青二才のころの話です。
飲み屋での演奏に少しずつ慣れていったころ、ふらりと入ってきたお客さんが「リクエストはできる?」とたずねてきた。
店のママさんは客商売だから「なんでもどうぞ」という。バンマスは、たいていなんでもできるけど「できるのはできます、できないのはできません」と笑いを誘う回答をする。
おいらはまだ、基本レパートリーを楽譜を見ながら演奏するのに一苦労、(いつものレパートリーをリクエストしてくれるんじゃなきゃ無理だ)と思っていた。

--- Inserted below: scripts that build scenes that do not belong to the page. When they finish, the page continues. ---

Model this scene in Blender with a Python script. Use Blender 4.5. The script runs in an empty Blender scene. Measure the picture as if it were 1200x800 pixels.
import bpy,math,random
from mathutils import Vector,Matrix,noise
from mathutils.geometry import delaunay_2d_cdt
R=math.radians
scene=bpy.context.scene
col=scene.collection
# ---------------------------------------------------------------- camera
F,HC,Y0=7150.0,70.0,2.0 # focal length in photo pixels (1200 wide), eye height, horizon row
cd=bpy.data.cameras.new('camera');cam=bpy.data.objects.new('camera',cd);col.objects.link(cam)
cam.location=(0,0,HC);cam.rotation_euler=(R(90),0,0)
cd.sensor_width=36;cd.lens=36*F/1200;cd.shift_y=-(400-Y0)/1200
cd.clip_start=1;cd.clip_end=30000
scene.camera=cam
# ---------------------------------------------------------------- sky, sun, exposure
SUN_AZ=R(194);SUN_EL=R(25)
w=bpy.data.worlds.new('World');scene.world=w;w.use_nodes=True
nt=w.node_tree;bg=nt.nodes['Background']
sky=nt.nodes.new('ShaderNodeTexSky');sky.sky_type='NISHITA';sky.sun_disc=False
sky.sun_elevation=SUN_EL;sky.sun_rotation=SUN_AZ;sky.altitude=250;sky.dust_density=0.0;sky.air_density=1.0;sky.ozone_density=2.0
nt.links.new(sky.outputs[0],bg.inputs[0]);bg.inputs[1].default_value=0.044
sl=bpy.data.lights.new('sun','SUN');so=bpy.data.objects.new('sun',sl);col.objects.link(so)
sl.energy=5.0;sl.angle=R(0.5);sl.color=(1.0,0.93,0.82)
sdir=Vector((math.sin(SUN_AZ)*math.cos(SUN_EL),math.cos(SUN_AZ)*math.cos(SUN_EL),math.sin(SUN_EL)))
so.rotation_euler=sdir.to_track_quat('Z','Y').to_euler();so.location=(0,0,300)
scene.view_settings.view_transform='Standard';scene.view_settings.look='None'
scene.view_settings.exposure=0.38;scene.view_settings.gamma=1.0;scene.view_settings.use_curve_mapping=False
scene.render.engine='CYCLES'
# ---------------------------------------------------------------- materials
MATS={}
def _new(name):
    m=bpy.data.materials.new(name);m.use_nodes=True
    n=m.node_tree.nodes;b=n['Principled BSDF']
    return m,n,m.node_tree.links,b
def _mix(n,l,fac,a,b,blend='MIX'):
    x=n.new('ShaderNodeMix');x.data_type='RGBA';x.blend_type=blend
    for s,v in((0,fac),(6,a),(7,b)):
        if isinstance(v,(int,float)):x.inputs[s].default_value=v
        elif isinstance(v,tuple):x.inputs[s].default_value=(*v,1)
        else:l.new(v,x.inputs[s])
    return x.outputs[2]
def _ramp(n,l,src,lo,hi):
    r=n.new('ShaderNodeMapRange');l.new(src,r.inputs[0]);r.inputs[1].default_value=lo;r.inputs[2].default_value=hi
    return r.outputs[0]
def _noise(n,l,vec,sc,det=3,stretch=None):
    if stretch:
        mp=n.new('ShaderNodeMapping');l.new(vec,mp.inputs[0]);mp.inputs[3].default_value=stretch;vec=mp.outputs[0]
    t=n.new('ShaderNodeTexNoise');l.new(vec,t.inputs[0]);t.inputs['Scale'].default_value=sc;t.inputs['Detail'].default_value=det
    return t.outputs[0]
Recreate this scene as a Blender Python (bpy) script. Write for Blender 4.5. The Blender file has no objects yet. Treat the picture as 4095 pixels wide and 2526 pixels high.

そのお客さんは、あろうことか「テイク・ファイブを」と言った。
おいらは今でこそ変拍子とか拍子がころころ変わる曲は普通に演奏する。オリジナル録音が、テーマだけ変拍子でソロは4拍子、というパターンだったとしても、すべて変拍子のままやるくらいだ。
しかしそのときは4拍子、3拍子以外はやったことがなかった。
バンマスが「テーマはオレがやるから。ソロは一発だからさ」と言ったので、 まあぶっつけでなんとかなるだろうと思っていた。
ところが、5拍子となると、たとえ一発でもどうしてもうまくできない。ちょっとするとすぐずれるのだ。頭の中が3拍子か4拍子にしかならない。もうボロボロだった。
ジャズはアドリブだから、そのフレーズの真意はソロイストにしかわからない。だからアボイドさえ避ければ、変拍子の曲でテキトーにやってサイズが合っていれば聴衆には気付かれない・・・というのはまったくのウソである。もう穴があったら入りたかったよ。
全然ダメだったおいらは、翌日から必死で5拍子の練習を始めたのでした。慣れてしまえばどうってことないんだよね。